### TASK STATEMENT
Starting at the line that contains "ca = me.color_attributes.new('cover', 'FLOAT_COLOR', 'POINT')" and stopping at the line that contains "COL.objects.link(bpy.data.objects.new('ground', me))", repeat every line exactly, the two end lines included, and nothing else.

### AVAILABLE DATA
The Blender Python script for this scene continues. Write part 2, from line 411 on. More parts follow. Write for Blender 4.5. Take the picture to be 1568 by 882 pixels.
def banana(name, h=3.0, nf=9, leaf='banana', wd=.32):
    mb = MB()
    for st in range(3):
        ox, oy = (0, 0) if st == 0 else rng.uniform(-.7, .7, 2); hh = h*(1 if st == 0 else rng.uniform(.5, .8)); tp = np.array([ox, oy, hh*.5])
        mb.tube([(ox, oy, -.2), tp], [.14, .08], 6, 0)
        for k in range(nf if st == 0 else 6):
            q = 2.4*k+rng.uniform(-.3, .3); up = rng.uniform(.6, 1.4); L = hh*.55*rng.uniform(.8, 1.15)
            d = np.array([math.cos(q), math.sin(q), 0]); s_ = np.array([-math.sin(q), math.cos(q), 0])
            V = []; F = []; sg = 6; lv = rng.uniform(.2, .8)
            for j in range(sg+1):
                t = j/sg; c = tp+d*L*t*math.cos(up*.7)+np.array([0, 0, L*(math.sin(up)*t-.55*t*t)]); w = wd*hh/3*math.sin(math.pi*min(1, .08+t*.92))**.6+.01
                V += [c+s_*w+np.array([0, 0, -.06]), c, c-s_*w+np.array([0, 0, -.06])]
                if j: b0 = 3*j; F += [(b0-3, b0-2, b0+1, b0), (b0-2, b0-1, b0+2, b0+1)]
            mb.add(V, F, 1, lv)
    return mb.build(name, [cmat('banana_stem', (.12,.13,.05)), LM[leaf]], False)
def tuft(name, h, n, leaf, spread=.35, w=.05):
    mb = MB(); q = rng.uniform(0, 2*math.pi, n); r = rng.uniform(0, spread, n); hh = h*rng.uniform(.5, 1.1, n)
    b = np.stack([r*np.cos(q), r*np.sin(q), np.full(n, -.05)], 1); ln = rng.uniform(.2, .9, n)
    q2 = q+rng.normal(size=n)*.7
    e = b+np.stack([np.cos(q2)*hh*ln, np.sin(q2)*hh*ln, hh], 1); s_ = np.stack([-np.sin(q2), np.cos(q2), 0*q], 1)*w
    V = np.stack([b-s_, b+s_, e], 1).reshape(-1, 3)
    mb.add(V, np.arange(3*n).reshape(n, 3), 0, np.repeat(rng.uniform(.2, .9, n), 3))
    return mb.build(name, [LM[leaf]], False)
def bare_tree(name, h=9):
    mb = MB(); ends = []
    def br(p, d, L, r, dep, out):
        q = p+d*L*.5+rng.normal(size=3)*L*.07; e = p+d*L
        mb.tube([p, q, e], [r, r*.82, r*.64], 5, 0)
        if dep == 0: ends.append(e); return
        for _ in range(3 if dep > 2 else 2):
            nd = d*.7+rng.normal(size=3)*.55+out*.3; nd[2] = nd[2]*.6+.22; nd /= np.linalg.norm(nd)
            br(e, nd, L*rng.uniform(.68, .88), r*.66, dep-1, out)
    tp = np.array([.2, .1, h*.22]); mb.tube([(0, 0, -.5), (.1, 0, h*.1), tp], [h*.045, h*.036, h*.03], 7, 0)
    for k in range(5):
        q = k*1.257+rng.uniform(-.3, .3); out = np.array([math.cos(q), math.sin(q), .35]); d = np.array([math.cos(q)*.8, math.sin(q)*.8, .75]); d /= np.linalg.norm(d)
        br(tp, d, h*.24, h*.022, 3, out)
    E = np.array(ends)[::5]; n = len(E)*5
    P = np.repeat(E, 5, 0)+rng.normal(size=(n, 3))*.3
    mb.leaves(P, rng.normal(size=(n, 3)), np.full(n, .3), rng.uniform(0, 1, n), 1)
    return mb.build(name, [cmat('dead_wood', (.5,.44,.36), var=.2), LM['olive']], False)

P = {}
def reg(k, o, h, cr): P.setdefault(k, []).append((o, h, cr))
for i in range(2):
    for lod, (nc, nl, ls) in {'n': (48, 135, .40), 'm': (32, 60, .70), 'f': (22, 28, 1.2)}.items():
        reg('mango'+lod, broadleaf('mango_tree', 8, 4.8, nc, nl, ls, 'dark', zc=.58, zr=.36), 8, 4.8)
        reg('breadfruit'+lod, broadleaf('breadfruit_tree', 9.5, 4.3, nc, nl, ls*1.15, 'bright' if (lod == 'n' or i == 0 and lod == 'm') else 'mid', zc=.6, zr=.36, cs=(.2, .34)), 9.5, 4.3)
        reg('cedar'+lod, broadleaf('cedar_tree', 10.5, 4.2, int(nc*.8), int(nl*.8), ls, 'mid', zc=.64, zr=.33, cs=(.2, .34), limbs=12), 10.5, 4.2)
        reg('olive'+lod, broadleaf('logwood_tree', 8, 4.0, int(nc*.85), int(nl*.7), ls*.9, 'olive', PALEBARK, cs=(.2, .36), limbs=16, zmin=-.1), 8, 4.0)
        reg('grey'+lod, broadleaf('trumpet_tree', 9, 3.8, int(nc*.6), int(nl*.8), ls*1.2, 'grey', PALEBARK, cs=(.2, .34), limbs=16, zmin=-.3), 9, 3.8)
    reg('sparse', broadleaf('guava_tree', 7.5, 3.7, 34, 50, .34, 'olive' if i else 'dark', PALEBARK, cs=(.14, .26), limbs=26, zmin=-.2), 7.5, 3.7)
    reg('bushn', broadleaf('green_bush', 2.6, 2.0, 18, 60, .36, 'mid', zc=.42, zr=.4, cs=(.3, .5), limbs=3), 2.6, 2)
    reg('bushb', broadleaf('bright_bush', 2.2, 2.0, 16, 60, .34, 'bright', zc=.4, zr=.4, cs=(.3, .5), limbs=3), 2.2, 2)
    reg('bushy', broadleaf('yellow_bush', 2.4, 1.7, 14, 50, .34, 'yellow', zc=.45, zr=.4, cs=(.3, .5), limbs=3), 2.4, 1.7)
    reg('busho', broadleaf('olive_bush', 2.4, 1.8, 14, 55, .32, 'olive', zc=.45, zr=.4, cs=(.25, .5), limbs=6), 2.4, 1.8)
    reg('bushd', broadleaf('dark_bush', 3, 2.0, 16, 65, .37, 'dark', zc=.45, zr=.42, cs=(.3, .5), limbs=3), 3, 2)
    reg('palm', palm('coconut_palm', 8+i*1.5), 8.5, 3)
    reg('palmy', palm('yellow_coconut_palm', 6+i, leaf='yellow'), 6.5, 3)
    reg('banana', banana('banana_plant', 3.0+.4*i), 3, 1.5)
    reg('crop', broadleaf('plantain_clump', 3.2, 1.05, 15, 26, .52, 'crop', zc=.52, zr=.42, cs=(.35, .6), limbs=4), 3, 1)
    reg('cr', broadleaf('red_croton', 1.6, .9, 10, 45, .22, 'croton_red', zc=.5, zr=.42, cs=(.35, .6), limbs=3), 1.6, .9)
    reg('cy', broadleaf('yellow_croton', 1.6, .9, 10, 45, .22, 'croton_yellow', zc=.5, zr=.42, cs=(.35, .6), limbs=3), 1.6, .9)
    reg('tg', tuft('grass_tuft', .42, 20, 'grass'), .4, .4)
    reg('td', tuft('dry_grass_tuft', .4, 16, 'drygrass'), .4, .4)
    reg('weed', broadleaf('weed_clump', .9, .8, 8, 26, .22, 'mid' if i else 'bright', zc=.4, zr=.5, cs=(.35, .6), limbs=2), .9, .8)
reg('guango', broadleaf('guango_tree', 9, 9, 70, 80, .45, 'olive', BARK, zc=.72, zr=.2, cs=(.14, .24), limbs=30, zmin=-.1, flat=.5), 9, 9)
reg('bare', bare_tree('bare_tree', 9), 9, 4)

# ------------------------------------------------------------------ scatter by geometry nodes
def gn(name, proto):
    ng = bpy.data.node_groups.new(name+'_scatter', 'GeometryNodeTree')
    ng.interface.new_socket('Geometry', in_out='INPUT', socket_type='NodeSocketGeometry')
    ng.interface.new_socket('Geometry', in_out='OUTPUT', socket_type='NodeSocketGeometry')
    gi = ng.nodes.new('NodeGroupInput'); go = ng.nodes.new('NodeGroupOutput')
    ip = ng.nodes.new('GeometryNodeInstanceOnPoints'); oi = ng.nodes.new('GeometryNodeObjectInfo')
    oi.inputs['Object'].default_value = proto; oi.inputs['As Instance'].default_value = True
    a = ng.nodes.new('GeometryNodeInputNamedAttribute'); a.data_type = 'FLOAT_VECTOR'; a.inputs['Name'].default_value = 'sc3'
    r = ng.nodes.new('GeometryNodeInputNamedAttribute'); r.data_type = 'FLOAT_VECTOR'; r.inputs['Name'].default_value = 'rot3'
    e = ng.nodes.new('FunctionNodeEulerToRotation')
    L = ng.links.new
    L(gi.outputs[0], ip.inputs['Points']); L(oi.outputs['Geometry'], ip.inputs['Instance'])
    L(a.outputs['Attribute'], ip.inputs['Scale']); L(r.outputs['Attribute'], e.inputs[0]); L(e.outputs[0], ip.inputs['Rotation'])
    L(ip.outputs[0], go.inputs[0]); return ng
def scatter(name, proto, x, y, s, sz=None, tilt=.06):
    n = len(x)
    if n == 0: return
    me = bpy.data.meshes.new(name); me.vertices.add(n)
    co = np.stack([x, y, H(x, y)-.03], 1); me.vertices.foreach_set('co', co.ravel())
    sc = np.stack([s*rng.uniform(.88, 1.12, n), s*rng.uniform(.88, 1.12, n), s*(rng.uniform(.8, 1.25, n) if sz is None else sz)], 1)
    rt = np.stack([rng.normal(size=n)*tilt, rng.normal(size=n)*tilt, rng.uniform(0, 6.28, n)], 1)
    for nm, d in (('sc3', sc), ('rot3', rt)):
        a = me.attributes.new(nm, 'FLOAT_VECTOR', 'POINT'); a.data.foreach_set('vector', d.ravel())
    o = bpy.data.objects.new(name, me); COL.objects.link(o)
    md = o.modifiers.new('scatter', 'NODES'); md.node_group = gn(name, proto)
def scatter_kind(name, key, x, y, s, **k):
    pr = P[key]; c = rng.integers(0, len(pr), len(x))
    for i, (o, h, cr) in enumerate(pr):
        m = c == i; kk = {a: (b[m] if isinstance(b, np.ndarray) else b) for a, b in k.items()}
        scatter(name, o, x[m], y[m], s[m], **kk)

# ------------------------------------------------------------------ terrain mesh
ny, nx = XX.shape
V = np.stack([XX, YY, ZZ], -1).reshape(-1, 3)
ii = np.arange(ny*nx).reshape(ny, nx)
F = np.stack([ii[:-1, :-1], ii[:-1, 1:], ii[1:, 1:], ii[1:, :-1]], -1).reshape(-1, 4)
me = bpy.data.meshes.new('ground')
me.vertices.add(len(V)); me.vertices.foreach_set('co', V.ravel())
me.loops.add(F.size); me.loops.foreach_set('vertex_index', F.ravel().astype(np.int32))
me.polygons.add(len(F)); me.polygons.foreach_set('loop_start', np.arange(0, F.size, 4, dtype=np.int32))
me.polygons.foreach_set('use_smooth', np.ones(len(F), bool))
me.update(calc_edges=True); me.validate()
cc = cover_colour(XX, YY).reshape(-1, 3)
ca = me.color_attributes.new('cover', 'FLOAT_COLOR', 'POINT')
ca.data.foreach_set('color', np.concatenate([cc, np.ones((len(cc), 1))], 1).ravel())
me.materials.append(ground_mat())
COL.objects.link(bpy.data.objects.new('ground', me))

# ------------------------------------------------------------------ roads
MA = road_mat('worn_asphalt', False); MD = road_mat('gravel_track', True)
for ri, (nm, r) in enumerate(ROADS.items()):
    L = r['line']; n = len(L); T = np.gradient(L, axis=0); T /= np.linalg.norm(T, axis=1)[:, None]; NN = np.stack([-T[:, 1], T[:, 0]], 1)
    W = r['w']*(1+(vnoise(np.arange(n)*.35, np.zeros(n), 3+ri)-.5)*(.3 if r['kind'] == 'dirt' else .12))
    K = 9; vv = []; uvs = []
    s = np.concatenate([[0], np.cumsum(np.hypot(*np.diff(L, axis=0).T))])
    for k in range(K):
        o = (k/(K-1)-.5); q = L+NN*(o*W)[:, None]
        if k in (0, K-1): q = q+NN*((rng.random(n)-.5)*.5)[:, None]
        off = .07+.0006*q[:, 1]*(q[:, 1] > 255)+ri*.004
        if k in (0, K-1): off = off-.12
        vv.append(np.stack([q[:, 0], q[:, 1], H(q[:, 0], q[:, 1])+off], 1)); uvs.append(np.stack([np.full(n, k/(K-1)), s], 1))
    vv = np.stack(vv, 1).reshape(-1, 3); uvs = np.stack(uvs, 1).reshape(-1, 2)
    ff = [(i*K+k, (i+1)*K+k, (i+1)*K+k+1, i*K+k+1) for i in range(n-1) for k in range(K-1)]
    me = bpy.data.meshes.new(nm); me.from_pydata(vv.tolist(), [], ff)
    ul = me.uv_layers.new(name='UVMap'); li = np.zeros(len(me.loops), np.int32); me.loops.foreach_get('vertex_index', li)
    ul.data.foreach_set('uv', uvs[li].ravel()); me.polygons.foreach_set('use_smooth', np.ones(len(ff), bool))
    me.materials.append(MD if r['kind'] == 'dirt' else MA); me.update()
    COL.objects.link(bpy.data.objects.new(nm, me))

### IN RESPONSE
ca = me.color_attributes.new('cover', 'FLOAT_COLOR', 'POINT')
ca.data.foreach_set('color', np.concatenate([cc, np.ones((len(cc), 1))], 1).ravel())
me.materials.append(ground_mat())
COL.objects.link(bpy.data.objects.new('ground', me))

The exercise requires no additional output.